This contrast of beauty and peril speaks directly to the experience of the filmmaker himself. Among the countless experimental techniques exhibited in Vertov's film, he employs a variety of modes which suggest self-reflexivity, especially as it relates to the filmmaker's balance of beauty and peril. From the very opening scene, there is a meta-reality implied by the acknowledgement of the content itself as being cinematic in nature. That is, the opening theatre sequence in which viewers file in, an orchestra prepares and a man readies the projector seems almost to reverse the concept of opening credits by mimicking the experience of the audience itself.
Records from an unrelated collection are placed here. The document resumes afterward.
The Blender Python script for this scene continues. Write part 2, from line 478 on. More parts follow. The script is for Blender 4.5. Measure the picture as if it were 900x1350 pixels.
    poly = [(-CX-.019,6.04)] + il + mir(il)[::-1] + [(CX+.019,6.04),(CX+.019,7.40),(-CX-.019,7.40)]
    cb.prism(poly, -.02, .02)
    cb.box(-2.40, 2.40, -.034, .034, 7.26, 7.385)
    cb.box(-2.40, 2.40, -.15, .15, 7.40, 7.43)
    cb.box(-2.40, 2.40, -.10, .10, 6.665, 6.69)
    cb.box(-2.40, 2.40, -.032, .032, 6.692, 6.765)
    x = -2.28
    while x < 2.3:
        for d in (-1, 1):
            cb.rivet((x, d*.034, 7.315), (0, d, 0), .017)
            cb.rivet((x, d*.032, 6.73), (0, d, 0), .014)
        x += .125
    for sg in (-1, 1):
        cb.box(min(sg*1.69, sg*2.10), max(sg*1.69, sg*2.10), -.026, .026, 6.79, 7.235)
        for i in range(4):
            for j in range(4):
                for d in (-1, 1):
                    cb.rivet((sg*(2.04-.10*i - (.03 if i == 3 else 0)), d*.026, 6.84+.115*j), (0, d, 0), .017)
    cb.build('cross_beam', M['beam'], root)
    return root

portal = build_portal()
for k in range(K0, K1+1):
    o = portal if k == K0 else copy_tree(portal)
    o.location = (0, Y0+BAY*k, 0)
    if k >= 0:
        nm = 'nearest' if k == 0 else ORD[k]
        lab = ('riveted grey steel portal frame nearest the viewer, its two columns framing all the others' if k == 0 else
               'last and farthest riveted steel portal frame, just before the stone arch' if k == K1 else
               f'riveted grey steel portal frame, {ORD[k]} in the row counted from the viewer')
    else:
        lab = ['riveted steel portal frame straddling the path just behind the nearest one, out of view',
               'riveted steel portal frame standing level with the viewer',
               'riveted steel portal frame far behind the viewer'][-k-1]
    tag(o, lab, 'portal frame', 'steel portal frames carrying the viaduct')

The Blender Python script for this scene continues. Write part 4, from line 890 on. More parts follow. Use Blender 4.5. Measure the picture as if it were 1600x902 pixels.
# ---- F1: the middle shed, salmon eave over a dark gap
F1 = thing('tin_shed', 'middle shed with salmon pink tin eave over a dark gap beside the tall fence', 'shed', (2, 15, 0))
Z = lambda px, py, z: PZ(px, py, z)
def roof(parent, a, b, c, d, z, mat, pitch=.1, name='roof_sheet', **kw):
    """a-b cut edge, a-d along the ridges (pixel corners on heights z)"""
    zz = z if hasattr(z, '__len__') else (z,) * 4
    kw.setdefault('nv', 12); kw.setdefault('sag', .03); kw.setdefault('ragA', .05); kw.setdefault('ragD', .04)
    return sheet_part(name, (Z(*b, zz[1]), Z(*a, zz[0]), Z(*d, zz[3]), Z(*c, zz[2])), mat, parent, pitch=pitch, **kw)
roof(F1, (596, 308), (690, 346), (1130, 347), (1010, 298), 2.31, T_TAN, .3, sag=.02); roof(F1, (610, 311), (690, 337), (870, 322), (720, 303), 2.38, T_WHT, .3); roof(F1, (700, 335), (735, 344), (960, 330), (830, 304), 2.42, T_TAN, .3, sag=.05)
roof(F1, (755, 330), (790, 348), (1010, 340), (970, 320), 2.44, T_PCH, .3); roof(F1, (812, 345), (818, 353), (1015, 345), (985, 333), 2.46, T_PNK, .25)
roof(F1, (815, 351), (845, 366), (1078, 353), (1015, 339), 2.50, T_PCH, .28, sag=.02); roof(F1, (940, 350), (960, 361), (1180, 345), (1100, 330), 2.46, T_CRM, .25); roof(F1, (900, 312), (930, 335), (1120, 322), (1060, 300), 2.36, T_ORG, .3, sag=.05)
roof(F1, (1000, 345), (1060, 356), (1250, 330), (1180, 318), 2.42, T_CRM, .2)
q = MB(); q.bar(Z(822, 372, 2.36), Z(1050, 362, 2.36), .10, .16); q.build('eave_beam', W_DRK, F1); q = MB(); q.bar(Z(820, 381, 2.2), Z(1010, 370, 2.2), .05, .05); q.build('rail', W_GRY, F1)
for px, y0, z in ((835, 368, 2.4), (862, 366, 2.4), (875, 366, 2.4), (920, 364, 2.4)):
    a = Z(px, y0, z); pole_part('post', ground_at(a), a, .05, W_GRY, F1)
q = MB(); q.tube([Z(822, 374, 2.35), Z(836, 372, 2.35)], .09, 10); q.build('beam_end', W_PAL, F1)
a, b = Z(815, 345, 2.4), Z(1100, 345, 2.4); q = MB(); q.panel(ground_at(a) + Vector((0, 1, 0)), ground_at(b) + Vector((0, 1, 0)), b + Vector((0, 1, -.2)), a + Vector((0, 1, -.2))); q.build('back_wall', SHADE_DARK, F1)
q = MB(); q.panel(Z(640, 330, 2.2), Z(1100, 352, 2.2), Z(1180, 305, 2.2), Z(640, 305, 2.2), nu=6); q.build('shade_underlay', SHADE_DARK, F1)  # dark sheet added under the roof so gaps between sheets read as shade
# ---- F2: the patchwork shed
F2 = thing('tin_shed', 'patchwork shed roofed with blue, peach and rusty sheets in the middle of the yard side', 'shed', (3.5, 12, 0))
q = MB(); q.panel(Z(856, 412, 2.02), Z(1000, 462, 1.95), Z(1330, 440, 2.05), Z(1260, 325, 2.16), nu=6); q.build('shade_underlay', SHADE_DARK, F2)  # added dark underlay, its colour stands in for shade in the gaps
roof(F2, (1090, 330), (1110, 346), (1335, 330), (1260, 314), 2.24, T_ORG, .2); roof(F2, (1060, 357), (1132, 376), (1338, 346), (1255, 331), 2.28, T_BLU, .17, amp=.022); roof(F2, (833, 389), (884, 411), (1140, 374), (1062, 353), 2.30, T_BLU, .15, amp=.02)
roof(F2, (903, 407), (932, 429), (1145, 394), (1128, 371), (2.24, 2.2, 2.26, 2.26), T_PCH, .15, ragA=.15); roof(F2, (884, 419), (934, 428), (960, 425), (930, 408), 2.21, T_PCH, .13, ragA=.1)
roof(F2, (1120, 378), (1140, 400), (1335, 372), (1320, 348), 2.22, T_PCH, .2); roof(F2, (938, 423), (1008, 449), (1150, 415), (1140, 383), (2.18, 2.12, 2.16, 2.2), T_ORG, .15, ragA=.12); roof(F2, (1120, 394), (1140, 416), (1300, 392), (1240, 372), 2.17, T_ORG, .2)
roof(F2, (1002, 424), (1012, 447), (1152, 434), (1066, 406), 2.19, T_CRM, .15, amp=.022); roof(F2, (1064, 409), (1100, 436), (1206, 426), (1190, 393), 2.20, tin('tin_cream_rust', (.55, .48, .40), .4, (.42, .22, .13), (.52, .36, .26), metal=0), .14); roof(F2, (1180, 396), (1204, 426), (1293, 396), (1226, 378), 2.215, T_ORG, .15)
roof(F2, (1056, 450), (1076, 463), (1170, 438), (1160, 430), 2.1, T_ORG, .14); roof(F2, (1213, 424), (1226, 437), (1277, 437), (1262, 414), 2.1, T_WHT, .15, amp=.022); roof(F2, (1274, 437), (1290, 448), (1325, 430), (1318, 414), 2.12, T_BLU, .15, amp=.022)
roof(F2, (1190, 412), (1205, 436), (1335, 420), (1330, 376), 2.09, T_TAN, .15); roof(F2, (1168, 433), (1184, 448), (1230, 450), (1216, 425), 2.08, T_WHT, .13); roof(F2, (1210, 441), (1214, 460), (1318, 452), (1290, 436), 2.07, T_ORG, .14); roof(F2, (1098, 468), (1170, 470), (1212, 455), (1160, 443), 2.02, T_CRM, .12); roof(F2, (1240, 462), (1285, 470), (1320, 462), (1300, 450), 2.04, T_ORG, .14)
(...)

Such devices are employed thereafter as a vehicle for the delivery of the film itself. Long sweeping shots capture the filmmaker himself, traversing a symbolic demonstration of modern life. As Vertov observes the lives of citizens in the various Soviet cities used for the film's gathering of imagery, he transcribes the process of creating a film to an awakening in the early outset. The images of sleeping citizens, opening factories and vistas at dawn suggest a collective morning that implies more than just the act of rising for the day. Vertov connects the experiences of morning with the presentation of the filmmaker setting out for a day of . This corresponds with Friedberg's explanation that "the virtual gaze is not a direct perception but a received perception mediated through representation." Friedberg continues by explaining that the virtual gaze "travels in an imaginary flanerie through an imaginary elsewhere and imaginary elsewhen." (Friedberg, p. 2)
Quite so, the way that Vertov jumps rapidly from one place to another, presumably representing infinite moments occurring in simultaneity, and moreover the way that Vertov only reveals selected bits of each image he offers, suggest that the morning at the outset of the film is a symbolic one. A concrete presentation of this moment would not allow for the sheer spectrum of images used to suggest this universal human experience of awakening.
Works Cited:
Friedberg, A. (1994). Window Shopping: Cinema and the Postmodern. University of California Press.